Repeat the full listing, word for word.

----------------

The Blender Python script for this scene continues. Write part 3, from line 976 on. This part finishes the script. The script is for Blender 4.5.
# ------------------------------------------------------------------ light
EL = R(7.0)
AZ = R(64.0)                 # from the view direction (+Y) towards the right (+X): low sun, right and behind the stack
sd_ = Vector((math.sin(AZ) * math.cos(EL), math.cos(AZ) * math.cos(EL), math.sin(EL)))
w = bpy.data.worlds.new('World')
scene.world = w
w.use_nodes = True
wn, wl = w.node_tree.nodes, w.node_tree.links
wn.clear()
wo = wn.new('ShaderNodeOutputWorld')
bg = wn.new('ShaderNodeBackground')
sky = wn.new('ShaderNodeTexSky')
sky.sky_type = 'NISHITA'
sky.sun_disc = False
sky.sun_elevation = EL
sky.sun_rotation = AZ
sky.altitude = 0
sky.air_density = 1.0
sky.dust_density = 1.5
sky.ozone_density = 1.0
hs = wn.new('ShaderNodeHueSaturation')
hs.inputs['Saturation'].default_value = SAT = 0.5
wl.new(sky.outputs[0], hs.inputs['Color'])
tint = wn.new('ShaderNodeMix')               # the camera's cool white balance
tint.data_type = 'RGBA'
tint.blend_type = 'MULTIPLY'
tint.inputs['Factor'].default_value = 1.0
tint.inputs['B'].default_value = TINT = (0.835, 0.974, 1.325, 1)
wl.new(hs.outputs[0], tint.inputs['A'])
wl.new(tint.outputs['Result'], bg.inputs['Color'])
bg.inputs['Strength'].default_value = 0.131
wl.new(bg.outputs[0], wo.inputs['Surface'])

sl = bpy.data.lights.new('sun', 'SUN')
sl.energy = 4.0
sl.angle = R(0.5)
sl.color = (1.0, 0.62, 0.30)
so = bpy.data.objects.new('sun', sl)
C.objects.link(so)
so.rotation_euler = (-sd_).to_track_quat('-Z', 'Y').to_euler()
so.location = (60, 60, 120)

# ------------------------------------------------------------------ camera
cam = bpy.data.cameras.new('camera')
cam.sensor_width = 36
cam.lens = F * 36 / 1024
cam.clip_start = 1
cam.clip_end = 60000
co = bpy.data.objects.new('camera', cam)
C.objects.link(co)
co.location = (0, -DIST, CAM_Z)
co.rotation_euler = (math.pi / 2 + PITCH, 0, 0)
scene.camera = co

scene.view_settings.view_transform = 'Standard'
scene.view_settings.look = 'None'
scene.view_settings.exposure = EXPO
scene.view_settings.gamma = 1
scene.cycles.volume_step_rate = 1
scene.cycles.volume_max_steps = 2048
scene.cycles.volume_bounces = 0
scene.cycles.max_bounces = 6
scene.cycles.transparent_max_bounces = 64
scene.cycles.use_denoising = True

----------------

- _TASK RESPONSE_
The Blender Python script for this scene continues. Write part 3, from line 976 on. This part finishes the script. The script is for Blender 4.5.
# ------------------------------------------------------------------ light
EL = R(7.0)
AZ = R(64.0)                 # from the view direction (+Y) towards the right (+X): low sun, right and behind the stack
sd_ = Vector((math.sin(AZ) * math.cos(EL), math.cos(AZ) * math.cos(EL), math.sin(EL)))
w = bpy.data.worlds.new('World')
scene.world = w
w.use_nodes = True
wn, wl = w.node_tree.nodes, w.node_tree.links
wn.clear()
wo = wn.new('ShaderNodeOutputWorld')
bg = wn.new('ShaderNodeBackground')
sky = wn.new('ShaderNodeTexSky')
sky.sky_type = 'NISHITA'
sky.sun_disc = False
sky.sun_elevation = EL
sky.sun_rotation = AZ
sky.altitude = 0
sky.air_density = 1.0
sky.dust_density = 1.5
sky.ozone_density = 1.0
hs = wn.new('ShaderNodeHueSaturation')
hs.inputs['Saturation'].default_value = SAT = 0.5
wl.new(sky.outputs[0], hs.inputs['Color'])
tint = wn.new('ShaderNodeMix')               # the camera's cool white balance
tint.data_type = 'RGBA'
tint.blend_type = 'MULTIPLY'
tint.inputs['Factor'].default_value = 1.0
tint.inputs['B'].default_value = TINT = (0.835, 0.974, 1.325, 1)
wl.new(hs.outputs[0], tint.inputs['A'])
wl.new(tint.outputs['Result'], bg.inputs['Color'])
bg.inputs['Strength'].default_value = 0.131
wl.new(bg.outputs[0], wo.inputs['Surface'])

sl = bpy.data.lights.new('sun', 'SUN')
sl.energy = 4.0
sl.angle = R(0.5)
sl.color = (1.0, 0.62, 0.30)
so = bpy.data.objects.new('sun', sl)
C.objects.link(so)
so.rotation_euler = (-sd_).to_track_quat('-Z', 'Y').to_euler()
so.location = (60, 60, 120)

# ------------------------------------------------------------------ camera
cam = bpy.data.cameras.new('camera')
cam.sensor_width = 36
cam.lens = F * 36 / 1024
cam.clip_start = 1
cam.clip_end = 60000
co = bpy.data.objects.new('camera', cam)
C.objects.link(co)
co.location = (0, -DIST, CAM_Z)
co.rotation_euler = (math.pi / 2 + PITCH, 0, 0)
scene.camera = co

scene.view_settings.view_transform = 'Standard'
scene.view_settings.look = 'None'
scene.view_settings.exposure = EXPO
scene.view_settings.gamma = 1
scene.cycles.volume_step_rate = 1
scene.cycles.volume_max_steps = 2048
scene.cycles.volume_bounces = 0
scene.cycles.max_bounces = 6
scene.cycles.transparent_max_bounces = 64
scene.cycles.use_denoising = True